E) Re-Examination - 

              The examination of a witness subsequent to the cross examination by the party who called him is called Re-Examination. The main object of the Re-Examination is to explain the points arising out of the cross-examination. And the Re-Examination is required to be directed to the explanation of the matter referred to the in cross examination. In the Re-Examination an attempt is to be made to restore the credit of the witness attacked during the cross-examination. In re-examination leading questions must not be asked. If new matter is, by permission of the court, introduced in re-examination, the adverse party has the right to cross-examine upon that matter.


F) Arguments -


               In arguing a case strongest points should be emphasized and the weak points should not be raised as far as possible. Arguments on each issue should be written out. The name of witnesses and the documents in support of the issues should be clearly noted.

                An advocate should study the record of the case with the object to discover the weak points and also the strong points in the opponent's case.

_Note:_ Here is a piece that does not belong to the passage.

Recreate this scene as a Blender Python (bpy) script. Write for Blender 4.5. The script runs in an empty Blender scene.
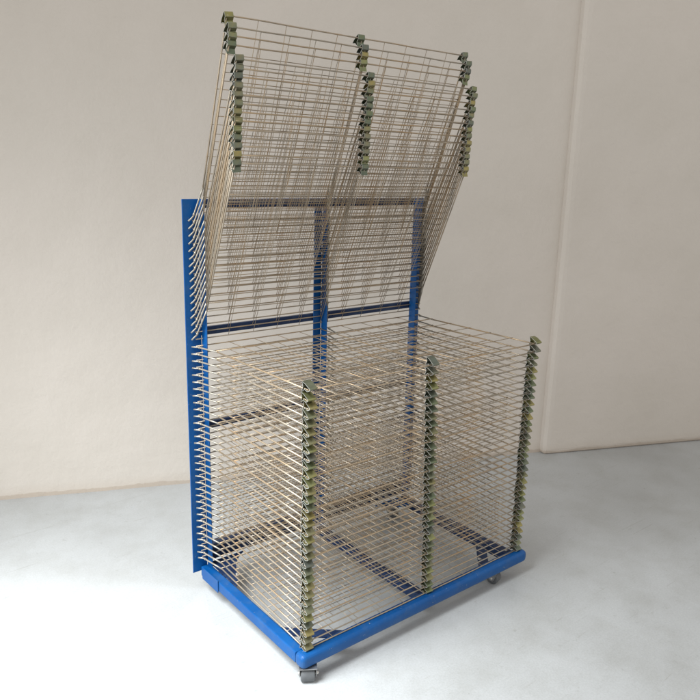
import bpy, bmesh, math, random
from mathutils import Vector, Matrix
random.seed(7)
rad = math.radians
scn = bpy.context.scene
col = scn.collection

# ---------------------------------------------------------------- dimensions (metres)
W, D = 1.047, 0.634          # hinge line width, shelf depth
INS, ARM = 0.0175, 0.110     # the grid is a little narrower than the frame; length of the rear arms
PITCH, Z0 = 0.025, 1.36      # hinge pitch, height of the top hinge
N, NUP = 50, 17              # shelves, shelves swung up
def zh(i): return Z0 - i * PITCH

# ---------------------------------------------------------------- materials
def new_mat(name):
    m = bpy.data.materials.new(name); m.use_nodes = True
    nt = m.node_tree
    return m, nt, nt.nodes['Principled BSDF']
def node(nt, typ, **kw):
    n = nt.nodes.new(typ)
    for k, v in kw.items(): setattr(n, k, v)
    return n
def noise(nt, scale, detail=4, rough=.55, coord='Object', stretch=None):
    tc = node(nt, 'ShaderNodeTexCoord'); nz = node(nt, 'ShaderNodeTexNoise')
    nz.inputs['Scale'].default_value = scale; nz.inputs['Detail'].default_value = detail
    nz.inputs['Roughness'].default_value = rough
    if stretch:
        mp = node(nt, 'ShaderNodeMapping'); mp.inputs['Scale'].default_value = stretch
        nt.links.new(tc.outputs[coord], mp.inputs[0]); nt.links.new(mp.outputs[0], nz.inputs['Vector'])
    else:
        nt.links.new(tc.outputs[coord], nz.inputs['Vector'])
    return nz
def ramp(nt, fac, stops, interp='LINEAR'):
    r = node(nt, 'ShaderNodeValToRGB'); cr = r.color_ramp; cr.interpolation = interp
    while len(cr.elements) > 1: cr.elements.remove(cr.elements[-1])
    cr.elements[0].position = stops[0][0]; cr.elements[0].color = (*stops[0][1], 1)
    for p, c in stops[1:]:
        e = cr.elements.new(p); e.color = (*c, 1)
    nt.links.new(fac, r.inputs[0]); return r
def bump(nt, b, height, strength, dist):
    bp = node(nt, 'ShaderNodeBump'); bp.inputs['Strength'].default_value = strength
    bp.inputs['Distance'].default_value = dist
    nt.links.new(height, bp.inputs['Height']); nt.links.new(bp.outputs[0], b.inputs['Normal']); return bp
def mixc(nt, fac, a, b, mode='MIX', f=None):
    m = node(nt, 'ShaderNodeMix', data_type='RGBA', blend_type=mode)
    if f is not None: m.inputs[0].default_value = f
    else: nt.links.new(fac, m.inputs[0])
    nt.links.new(a, m.inputs[6]); nt.links.new(b, m.inputs[7]); return m.outputs[2]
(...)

An advocate should prepare the argument in such a way as to meet them and prove them as insignificant. If the Advocate finds that a point of the opponent is very strong and cannot be met, then it is better to concede it. The weak points in the opponent case should be emphasized much as so as to prove that the weakness is of such a nature that in spite of everything else cannot be sustained.


G) Appeals:

                 Arguing of appeals in a court of law is also of considerable importance. In the previous judgment, the judge will have some reasonable ground. A careful study of the case is required to find the points which were not noticed by the Court below.